Regarding your first paragraph about "no client sides, no social engineering, no custom built backdoors that wont flag on AV" I refer you to my blog post (that you Chris have already read) that goes into my thoughts on this subject - "Penetration testing, targeted malware attacks and the future"

http://perpetualhorizon.blogspot.com/2009/10/penetration-testing-targete...

-cw

thoughts

Personal thoughts(even though I don't even remotely rank with the people above)...most of the people I have encountered still don't get it. We ask for "black box" pentests of 100 IPs out of 10,000 with nothing useful running on them and call things secure... oh but no client sides, no social engineering, no custom built backdoors that wont flag on AV...bad guys don't do any of that.

We ask our pentesters for the cheapest pentest we can get for PCI compliance (and pentest shops line up and salivate to do it), and most companies couldn't even put their finger on the thing that makes them money or the why/how they are trying to protect it so we can test those controls.

We still look at security as a bunch of boxes on the network and not the data or resources those networks contain, and we have people who just now think that pentesting with a "goal" in mind is new, its not new, its what we should have been doing all along. How that is late breaking news I don't understand. How automating core impact to pop 50 shells on 08-067 helps get someone secure i'll never understand.

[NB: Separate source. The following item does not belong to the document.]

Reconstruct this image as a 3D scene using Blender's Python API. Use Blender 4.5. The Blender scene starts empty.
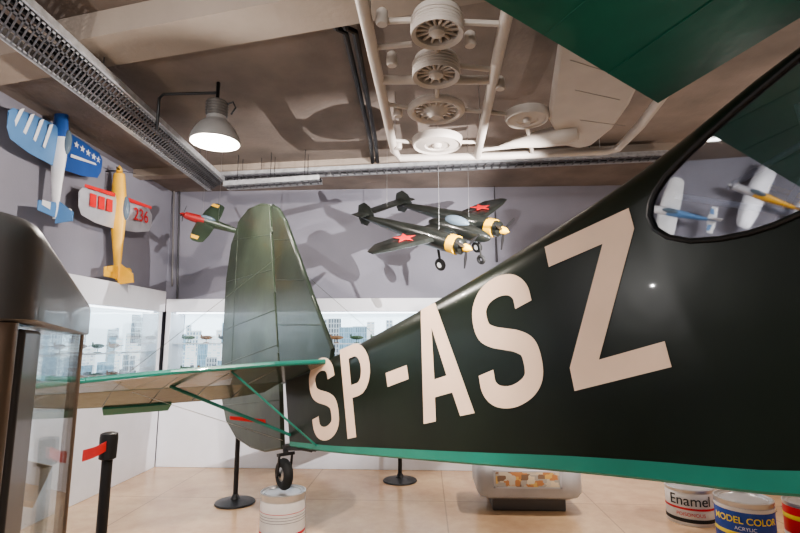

Yea...you've emulated the laziest and crappiest of all attackers you'll ever get and you never even tested if you could catch them...blah.

See Chris Nickerson for the rest.

Thoughts?

Comment

I've had the "its all about the dollar bill" and "vendor dictated cons" debate with a very popular "security expert" (if your reading this you know who you are) and was told "we all gotta eat". Pretty much, 'nuff said.